Il secondo atteggiamento è il governo. L’idea di governo è, in origine, l’arte del timoniere. L’impresa, l’azienda, l’organizzazione: imbarcazioni non necessariamente perfette, ma comunque in grado di galleggiare e di muoversi nella direzione voluta, anche in un mare periglioso, anche durante le tempeste.
Governare significa scommettere sulle proprie e sulle altrui capacità - anche su capacità non ancora visibili e palesi. Governare significa tenere il ritmo: muoversi in sintonia con l'ambiente circostante. Significa tendere verso la meta sia in condizioni di mare buono che di mare cattivo. Significa, istante dopo istante, cogliere il momento propizio: l'esperienza non è usata difensivamente come rassicurazione; è invece spesa nel momento, utilizzata per muoversi in circostanze mai prima sperimentate.

Il terzo atteggiamento è la cura. Sollecitudine, grande ed assidua diligenza, vigilanza premurosa, assistenza. Inquietudine: nel senso di preoccuparsi, farsi carico, non prendersela comoda. Solo così si può orientare l’azienda verso il buon funzionamento.
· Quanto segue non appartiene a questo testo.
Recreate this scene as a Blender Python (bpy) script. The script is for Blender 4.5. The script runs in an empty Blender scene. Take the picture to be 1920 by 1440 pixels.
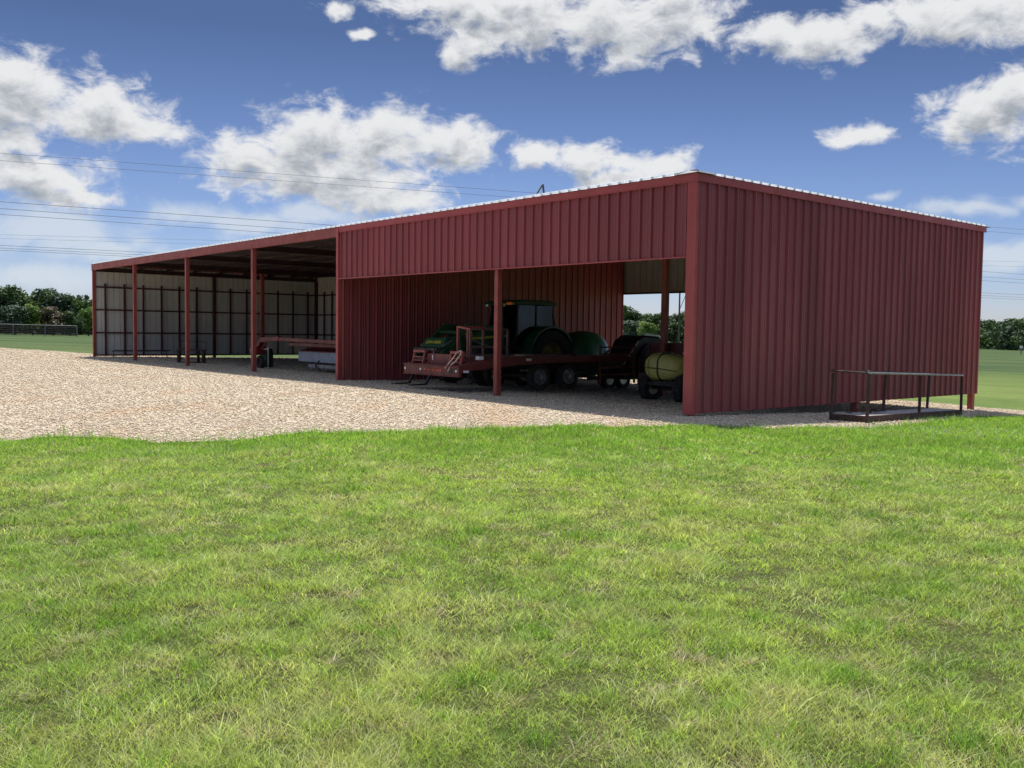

In due maniere. La prima sta nel prendersi cura delle persone. Di tutte le persone che lavorano in azienda. E allo stesso tempo dei clienti, e dei fornitori, e di ogni altra persona coinvolta nella vita e nell’attività dell’impresa.
La seconda: procurare le risorse perché l'azienda viva, garantire gli strumenti e le conoscenze e le condizioni ambientali necessari perché il lavoro si svolga, perché il lavoro ci sia.

Possiamo dire infine che la ‘direzione etica’ non è una strada già tracciata, è un cammino che possiamo costruire, a partire dal mettersi in discussione e dall’accettare responsabilità.